The data
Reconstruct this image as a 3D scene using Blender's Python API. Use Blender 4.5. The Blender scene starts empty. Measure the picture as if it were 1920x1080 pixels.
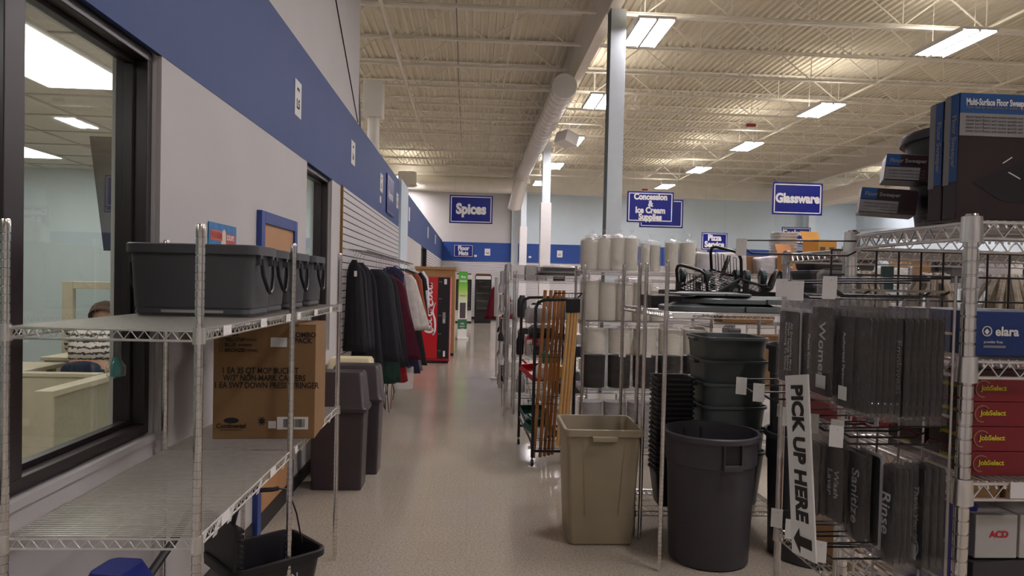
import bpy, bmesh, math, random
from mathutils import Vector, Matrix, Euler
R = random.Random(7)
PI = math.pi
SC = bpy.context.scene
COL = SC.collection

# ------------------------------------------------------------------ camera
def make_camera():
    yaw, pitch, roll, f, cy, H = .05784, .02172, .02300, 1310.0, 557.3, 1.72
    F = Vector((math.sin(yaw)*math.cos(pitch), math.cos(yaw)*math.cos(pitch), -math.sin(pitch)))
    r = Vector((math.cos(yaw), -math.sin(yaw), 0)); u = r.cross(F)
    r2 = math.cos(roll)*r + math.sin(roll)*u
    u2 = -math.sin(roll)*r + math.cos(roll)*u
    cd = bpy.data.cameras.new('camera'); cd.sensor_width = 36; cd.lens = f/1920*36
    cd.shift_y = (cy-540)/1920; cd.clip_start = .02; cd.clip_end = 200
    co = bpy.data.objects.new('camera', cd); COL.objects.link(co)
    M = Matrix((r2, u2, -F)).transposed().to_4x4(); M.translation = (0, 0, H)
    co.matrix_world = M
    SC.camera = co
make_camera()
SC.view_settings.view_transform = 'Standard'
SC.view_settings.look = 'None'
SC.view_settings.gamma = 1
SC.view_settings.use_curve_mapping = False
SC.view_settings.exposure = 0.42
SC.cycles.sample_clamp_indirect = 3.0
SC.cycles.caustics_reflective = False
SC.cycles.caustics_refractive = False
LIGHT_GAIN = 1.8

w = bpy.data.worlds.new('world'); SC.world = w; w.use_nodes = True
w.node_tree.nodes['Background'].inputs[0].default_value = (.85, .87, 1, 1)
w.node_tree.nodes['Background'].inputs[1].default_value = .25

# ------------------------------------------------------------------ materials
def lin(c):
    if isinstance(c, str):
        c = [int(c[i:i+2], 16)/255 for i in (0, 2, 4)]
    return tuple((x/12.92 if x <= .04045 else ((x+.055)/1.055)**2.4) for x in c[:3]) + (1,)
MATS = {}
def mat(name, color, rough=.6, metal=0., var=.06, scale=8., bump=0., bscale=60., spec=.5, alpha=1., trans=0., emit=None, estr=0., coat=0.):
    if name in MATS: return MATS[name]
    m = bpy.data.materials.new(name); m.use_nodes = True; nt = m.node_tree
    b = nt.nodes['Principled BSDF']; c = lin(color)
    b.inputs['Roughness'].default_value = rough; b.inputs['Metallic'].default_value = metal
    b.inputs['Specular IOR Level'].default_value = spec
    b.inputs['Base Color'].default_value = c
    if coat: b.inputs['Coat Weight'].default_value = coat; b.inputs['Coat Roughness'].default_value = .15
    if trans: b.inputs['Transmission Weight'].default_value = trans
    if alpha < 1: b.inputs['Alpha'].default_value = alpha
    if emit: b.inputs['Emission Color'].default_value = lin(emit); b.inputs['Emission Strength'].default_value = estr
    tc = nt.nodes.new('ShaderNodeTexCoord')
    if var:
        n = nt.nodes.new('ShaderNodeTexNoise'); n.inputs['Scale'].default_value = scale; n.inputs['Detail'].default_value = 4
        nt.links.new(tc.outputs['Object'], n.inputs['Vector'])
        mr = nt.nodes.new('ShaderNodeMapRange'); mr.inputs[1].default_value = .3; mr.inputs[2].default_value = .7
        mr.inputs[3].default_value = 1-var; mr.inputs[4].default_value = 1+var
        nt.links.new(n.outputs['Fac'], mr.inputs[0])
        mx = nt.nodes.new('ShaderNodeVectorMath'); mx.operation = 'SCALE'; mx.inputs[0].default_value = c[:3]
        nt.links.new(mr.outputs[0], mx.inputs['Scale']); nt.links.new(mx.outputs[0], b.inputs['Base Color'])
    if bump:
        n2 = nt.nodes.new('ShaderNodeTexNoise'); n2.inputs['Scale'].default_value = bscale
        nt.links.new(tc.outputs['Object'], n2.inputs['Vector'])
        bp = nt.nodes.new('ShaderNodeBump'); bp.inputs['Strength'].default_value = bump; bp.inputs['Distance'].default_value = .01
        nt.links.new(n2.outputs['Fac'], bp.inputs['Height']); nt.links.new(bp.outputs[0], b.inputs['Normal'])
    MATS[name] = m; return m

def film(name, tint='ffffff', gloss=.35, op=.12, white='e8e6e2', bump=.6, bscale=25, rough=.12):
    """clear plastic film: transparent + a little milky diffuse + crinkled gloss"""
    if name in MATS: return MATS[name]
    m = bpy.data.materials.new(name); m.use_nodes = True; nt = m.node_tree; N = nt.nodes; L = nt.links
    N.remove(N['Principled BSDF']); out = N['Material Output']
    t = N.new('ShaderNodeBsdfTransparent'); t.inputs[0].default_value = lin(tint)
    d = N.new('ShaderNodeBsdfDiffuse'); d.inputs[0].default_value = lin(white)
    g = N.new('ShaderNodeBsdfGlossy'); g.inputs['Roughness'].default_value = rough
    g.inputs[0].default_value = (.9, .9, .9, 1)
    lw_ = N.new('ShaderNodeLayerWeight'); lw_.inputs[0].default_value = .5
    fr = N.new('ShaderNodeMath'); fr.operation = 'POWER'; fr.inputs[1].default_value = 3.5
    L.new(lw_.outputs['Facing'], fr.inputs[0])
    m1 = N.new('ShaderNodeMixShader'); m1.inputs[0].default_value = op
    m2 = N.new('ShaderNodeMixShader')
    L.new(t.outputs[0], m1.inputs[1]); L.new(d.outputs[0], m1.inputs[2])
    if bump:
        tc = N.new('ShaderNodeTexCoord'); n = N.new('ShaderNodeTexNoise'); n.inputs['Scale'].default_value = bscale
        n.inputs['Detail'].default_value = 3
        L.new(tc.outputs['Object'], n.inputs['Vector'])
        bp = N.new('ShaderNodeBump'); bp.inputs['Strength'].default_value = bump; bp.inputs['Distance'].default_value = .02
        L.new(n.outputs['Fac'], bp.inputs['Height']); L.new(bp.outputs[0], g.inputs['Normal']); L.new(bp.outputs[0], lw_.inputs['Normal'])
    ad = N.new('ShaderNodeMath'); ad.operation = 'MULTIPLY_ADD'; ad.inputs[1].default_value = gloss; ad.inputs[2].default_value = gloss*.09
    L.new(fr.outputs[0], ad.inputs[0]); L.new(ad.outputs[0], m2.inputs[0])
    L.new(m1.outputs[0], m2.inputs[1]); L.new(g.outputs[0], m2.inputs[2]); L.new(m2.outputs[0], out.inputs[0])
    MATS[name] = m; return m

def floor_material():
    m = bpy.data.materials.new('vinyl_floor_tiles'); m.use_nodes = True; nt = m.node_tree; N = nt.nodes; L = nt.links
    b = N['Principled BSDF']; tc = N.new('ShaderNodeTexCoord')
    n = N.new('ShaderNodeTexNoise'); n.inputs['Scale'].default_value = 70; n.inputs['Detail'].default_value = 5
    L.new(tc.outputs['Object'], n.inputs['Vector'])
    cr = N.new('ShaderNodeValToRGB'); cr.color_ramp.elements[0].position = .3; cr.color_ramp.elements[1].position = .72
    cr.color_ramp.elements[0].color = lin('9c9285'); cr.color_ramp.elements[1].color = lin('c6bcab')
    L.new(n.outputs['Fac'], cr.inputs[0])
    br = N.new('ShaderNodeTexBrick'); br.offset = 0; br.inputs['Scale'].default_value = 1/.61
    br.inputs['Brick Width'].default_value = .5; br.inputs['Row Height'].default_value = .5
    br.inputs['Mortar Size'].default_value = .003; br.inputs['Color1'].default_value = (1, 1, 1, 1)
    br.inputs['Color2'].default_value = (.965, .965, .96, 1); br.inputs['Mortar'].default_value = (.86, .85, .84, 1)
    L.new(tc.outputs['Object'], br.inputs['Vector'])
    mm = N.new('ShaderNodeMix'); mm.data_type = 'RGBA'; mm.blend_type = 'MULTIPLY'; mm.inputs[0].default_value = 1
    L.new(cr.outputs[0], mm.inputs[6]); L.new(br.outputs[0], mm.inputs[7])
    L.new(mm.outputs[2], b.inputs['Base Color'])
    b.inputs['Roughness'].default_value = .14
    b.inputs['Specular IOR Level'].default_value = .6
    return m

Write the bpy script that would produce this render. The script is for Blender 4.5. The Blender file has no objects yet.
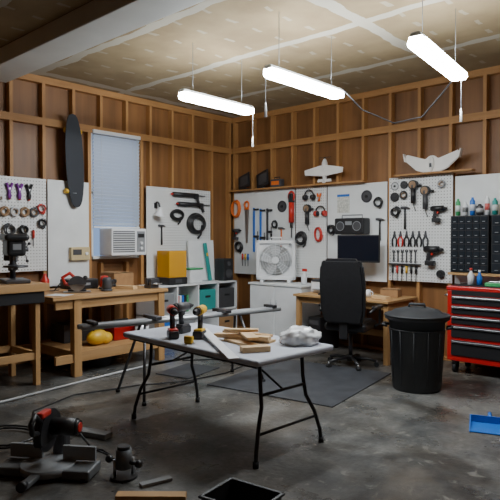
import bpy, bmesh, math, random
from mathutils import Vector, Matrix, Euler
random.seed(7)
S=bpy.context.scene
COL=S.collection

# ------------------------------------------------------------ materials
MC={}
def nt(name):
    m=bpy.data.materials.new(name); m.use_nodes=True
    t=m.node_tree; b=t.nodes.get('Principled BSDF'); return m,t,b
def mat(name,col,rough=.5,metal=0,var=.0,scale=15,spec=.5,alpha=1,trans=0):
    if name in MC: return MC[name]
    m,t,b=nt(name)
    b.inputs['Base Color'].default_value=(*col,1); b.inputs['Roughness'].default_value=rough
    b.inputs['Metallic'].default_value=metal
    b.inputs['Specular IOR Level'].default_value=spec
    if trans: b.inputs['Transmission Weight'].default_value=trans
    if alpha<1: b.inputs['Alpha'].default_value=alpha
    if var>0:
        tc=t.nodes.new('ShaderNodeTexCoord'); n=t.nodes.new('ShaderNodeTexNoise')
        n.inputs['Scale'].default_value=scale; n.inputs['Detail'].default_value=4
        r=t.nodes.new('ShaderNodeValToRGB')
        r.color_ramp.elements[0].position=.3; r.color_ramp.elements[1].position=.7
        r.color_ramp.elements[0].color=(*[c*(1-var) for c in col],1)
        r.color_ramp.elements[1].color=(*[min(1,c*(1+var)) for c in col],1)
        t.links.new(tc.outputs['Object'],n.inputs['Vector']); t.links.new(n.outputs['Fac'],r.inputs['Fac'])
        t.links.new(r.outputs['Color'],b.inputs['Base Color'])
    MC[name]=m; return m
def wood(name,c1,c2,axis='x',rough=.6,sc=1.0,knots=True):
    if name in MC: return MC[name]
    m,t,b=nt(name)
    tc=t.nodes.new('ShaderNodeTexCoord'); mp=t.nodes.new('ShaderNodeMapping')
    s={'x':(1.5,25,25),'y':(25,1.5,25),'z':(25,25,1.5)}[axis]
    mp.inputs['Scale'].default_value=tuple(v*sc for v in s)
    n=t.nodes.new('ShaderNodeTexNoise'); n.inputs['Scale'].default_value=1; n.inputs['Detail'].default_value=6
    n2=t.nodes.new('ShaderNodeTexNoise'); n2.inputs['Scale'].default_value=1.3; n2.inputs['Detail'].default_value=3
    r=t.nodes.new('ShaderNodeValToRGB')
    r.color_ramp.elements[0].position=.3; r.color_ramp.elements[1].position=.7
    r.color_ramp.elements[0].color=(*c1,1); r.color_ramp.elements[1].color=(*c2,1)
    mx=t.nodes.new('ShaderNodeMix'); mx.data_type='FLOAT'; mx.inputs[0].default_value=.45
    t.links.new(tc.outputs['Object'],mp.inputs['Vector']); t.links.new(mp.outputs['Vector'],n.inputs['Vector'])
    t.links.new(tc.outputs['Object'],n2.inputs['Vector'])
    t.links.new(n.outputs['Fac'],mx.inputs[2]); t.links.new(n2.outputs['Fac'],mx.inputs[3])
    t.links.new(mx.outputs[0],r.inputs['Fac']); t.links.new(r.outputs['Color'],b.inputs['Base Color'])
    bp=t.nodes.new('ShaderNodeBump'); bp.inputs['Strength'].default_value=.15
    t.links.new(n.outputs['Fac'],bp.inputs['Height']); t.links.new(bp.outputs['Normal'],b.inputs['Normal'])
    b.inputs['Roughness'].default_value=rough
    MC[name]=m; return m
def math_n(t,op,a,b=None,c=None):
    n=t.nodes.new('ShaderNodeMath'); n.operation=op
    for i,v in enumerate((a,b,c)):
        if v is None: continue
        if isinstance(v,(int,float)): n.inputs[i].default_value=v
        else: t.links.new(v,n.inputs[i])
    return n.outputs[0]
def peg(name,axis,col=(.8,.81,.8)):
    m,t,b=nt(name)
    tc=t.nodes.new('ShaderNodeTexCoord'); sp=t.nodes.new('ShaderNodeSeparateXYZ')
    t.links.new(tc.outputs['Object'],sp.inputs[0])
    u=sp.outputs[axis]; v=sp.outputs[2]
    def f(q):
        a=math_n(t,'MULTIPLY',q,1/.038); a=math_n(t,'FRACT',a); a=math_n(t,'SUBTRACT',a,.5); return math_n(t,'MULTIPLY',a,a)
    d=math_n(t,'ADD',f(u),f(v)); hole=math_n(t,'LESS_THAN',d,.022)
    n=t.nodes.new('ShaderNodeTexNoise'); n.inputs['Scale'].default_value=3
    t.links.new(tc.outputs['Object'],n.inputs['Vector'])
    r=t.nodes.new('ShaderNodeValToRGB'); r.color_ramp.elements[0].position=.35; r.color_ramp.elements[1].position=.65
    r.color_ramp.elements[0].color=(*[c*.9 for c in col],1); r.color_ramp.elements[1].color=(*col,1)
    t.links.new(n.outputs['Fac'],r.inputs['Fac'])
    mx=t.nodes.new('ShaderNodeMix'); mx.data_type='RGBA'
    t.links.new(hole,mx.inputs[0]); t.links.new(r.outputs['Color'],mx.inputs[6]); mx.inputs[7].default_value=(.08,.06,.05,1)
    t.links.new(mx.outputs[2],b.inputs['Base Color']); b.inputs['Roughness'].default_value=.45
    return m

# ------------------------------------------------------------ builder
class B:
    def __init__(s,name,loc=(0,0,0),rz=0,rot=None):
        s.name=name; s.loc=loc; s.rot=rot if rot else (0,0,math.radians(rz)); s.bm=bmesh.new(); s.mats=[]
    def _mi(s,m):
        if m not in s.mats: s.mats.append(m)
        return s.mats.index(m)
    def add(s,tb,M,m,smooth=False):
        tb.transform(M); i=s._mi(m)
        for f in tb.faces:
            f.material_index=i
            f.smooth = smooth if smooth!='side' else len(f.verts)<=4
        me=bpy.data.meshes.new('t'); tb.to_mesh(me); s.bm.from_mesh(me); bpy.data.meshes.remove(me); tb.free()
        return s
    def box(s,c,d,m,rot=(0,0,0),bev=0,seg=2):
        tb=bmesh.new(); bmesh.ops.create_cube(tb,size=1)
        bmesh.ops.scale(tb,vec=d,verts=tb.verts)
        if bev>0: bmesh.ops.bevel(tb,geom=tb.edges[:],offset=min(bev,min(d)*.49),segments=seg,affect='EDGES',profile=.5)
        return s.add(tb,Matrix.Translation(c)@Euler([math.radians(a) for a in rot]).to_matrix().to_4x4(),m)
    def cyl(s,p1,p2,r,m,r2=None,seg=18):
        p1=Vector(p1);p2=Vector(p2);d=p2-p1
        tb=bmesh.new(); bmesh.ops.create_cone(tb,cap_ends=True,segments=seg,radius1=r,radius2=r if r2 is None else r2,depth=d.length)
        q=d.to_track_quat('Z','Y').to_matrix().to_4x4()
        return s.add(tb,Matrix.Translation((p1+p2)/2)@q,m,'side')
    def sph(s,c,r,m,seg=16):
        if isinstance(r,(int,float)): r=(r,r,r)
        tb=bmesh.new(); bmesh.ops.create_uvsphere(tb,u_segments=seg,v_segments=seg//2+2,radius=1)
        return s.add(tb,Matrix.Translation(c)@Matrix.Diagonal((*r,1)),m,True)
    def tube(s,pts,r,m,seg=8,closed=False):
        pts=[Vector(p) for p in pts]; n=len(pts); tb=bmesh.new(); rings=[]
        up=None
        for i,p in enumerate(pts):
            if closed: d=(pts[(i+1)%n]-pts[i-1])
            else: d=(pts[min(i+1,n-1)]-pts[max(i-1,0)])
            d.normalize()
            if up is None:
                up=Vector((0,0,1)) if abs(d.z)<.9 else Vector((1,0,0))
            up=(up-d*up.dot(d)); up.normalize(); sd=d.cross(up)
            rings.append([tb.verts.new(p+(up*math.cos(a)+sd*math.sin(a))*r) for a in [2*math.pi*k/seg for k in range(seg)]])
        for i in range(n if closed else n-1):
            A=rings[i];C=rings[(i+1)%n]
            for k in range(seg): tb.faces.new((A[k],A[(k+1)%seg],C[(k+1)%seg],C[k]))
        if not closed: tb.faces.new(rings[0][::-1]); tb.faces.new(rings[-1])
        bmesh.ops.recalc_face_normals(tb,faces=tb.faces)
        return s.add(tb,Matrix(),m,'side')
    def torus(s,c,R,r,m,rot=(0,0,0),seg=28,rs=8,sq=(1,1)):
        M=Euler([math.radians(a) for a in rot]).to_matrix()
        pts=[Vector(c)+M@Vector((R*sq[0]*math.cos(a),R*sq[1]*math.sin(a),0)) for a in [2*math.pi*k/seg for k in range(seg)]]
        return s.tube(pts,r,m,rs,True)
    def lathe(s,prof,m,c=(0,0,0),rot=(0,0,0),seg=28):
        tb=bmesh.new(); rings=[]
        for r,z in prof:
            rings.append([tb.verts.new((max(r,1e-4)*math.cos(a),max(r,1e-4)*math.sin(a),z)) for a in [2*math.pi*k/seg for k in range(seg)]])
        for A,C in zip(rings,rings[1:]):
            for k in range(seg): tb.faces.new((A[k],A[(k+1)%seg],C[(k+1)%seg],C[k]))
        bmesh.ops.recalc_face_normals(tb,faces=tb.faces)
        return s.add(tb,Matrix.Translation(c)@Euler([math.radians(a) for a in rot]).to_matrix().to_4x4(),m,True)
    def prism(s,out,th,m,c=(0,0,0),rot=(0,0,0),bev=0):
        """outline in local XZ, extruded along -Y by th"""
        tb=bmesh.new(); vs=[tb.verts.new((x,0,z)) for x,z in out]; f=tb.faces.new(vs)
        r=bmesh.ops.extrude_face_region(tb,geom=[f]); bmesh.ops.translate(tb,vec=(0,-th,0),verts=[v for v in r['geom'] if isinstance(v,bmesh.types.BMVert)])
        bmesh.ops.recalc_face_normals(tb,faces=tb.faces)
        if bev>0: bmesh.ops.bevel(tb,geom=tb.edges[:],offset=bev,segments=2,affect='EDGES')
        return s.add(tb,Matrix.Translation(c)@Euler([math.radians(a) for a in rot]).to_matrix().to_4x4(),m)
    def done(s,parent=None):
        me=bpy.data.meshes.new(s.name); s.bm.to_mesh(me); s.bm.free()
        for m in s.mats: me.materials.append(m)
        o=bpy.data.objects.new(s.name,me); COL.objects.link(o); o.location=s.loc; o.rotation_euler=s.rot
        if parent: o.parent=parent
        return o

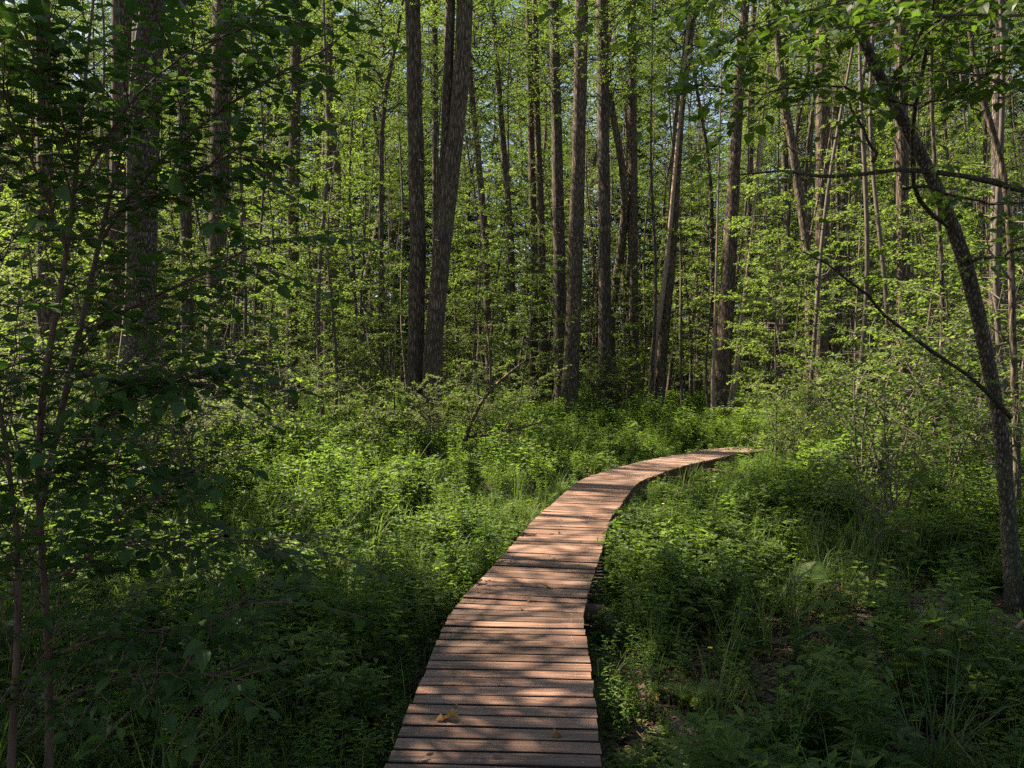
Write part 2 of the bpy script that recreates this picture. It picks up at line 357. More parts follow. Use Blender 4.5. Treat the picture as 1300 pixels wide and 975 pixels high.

Task to carry out
Take the lines above starting at the one containing "Write the bpy" and ending at the one containing "COL=S.collection", and print them again exactly, without pictures.

Written reply
Write the bpy script that would produce this render. The script is for Blender 4.5. The Blender file has no objects yet.
import bpy, bmesh, math, random
from mathutils import Vector, Matrix, Euler
random.seed(7)
S=bpy.context.scene
COL=S.collection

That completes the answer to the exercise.